One of the main advantages of universal life insurance is its flexibility. You can adjust the premiums and death benefit amounts based on changes in your financial situation. This makes it suitable for people who need coverage that can evolve with their needs over time.

Premium flexibility:

Unlike whole life insurance, which requires fixed premium payments, universal life insurance allows policyholders to vary their premiums within certain limits. You can choose to pay more than the minimum required to increase your cash value, or pay less if you’re experiencing financial difficulties. This flexibility makes it an appealing option for those with fluctuating income or changing financial needs.

However, it’s important to remember that failing to pay the required minimum premiums can result in your policy lapsing.
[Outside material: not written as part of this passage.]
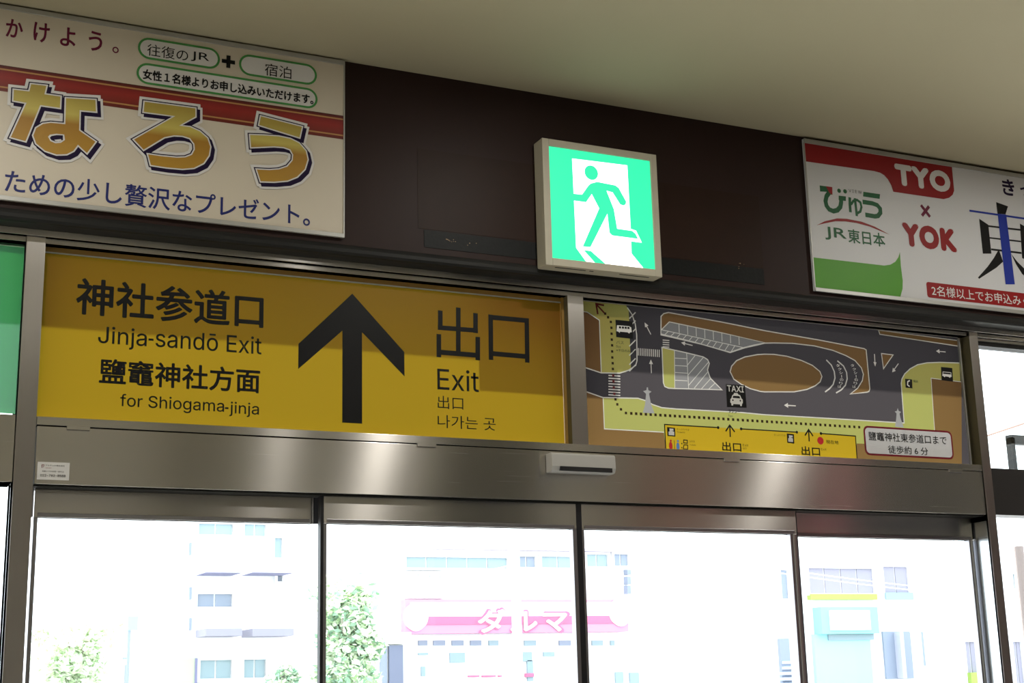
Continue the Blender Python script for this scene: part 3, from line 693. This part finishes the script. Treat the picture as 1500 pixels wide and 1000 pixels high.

To keep the policy in force, you need to ensure that the cash value is sufficient to cover the cost of insurance.

Cash value growth:

The cash value in a universal life insurance policy grows at a variable interest rate, which is determined by the insurer. The interest rate is usually lower than what you would earn with investments, but it provides a guaranteed minimum rate of return. Over time, the cash value can accumulate, and you can borrow against it or withdraw funds if needed. However, any withdrawals or loans from the cash value can reduce the death benefit or create a tax liability if not repaid.

Death benefit flexibility:

Another unique feature of universal life insurance is the ability to adjust the death benefit. You can increase or decrease the death benefit as needed, provided you meet the necessary requirements. This can be useful if your financial obligations change, such as paying off a mortgage or supporting children through education.